PRs need to understand whom the target audience is, how the influencer works and what angles or unique content the brand could help provide. PRs can get a sense for this from the blog’s ‘About’ page.
No one understands the blog’s audience and house style like the influencer does, so the best approach for PRs is to “co-create” – provide an idea or experience, and facilitate the blogger in every way possible to help them create unique content for their blog, YouTube channel and social media feeds.
Tips for PRs and Brands
Bloggers don’t want companies’ news. So brands must take a long-term view to working with influencers and approach only when they have something genuinely unique to work on.
In short:
- Be clear on your objectives: why are you engaging bloggers? Is it to build brand awareness and interest, for example? How will you measure what ‘success’ looks like?
- Understand your audience: Which blogs, YouTube channels, Twitter handles, Instagram feeds etc. do your brand’s audiences follow? Who influences them?
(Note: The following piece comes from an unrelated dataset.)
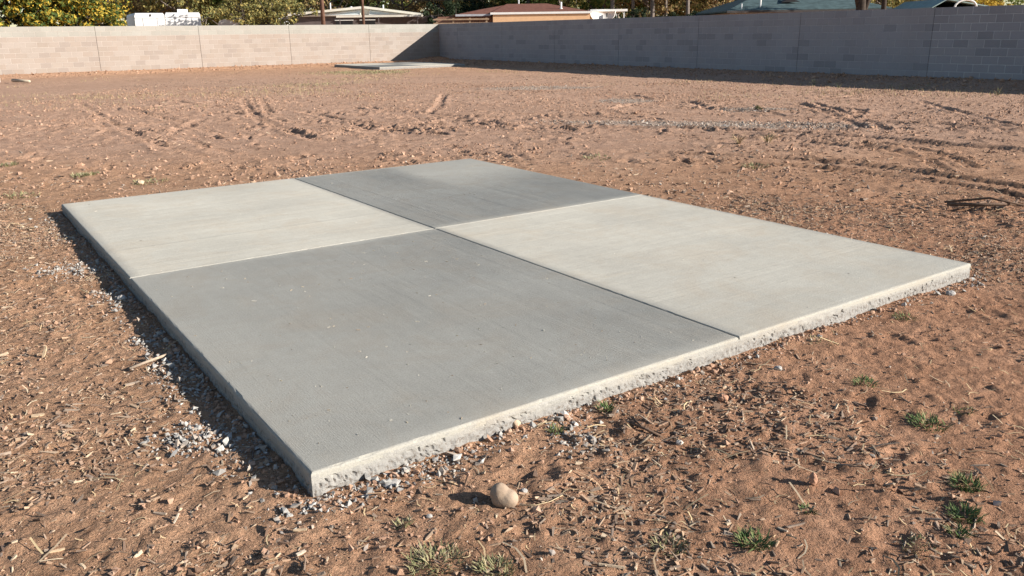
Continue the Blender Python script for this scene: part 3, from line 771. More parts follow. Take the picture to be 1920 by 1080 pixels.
def rock(x, y, s, seed, mat, label, name='stone', group=None, flat=0.7, stretch=1.2, level=2, rz=0.0, sub=3, tall=None):
    r = np.random.default_rng(seed)
    v, f = sdf_body([((r.uniform(-.2, .2), r.uniform(-.2, .2), 0), (stretch * .9, .85, flat)), ((r.uniform(-.5, .5), r.uniform(-.4, .4), r.uniform(-.1, .2)), (.6, .55, flat * .8))], 6, sub, 0.22, seed)
    v = v * (s / 2); z0 = v[:, 2].min()
    o = link(name, mesh_np(name, v, f, mat, False)); o.location = (x, y, gz(x, y, level) - z0 - 0.12 * s); o.rotation_euler = (0, 0, rz)
    tag(o, label, 'stone', group); return o
M_GREY = stone_mat('grey_stone', (0.26, 0.245, 0.23), (0.34, 0.325, 0.305), (0.41, 0.39, 0.365))
M_WHITE = stone_mat('white_stone', (0.36, 0.33, 0.30), (0.45, 0.42, 0.385), (0.52, 0.49, 0.45))
M_TAN = stone_mat('tan_stone', (0.38, 0.27, 0.18), (0.48, 0.35, 0.24), (0.56, 0.43, 0.31))
M_REDC = stone_mat('red_clod', (0.29, 0.15, 0.095), (0.38, 0.205, 0.13), (0.45, 0.26, 0.17))
G = 'loose stones on the dirt'
rock(0.025, 2.085, 0.020, 5, M_GREY, 'small pale pebble just behind the heart-shaped stone', group=G)
rock(-0.235, 1.965, 0.017, 6, M_GREY, 'small rounded grey pebble left in front of the heart-shaped stone', group=G)
rock(0.0, 2.475, 0.042, 7, M_TAN, 'rounded tan stone tucked under the slab edge, right one of a pair', group=G)
rock(-0.052, 2.445, 0.038, 8, M_TAN, 'knobbly tan stone tucked under the slab edge, left one of a pair', group=G)
rock(2.14, 3.83, 0.045, 9, M_GREY, 'grey concrete chunk lying beside the right corner of the slab', group=G, flat=0.6)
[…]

- Identify, Qualify, Classify: Once you’ve generated a shortlist of influencers, check for genuine audience size (many Twitter handles will have used bots to grow their following), look at their engagement rates and keep a concise log of your targets and your contact with them
- Engage! Reach out to the influencer according to their preferred route, accepting that this may well be via an agent. If so, expect to have to negotiate payment. The amount will depend on a) their audience size and b) the workload and investment required. Always personalise your approach – expect to get deleted if you open with "Dear blogger…". Agree your expectations and fees in a contract. Be sure you know the law on disclosure
- Analyse and iterate: How did your outreach help you achieve business objectives? What lessons could be learned? Would you work with that influencer/microinfluencer again in the future? Don’t be afraid to ask for statistics, some influencers will be only too happy to share post and social media data.
Influencer marketing is only going to grow in relevance as the media continues to fragment, but brands need to learn to work better with influencers and microinfluencers alike.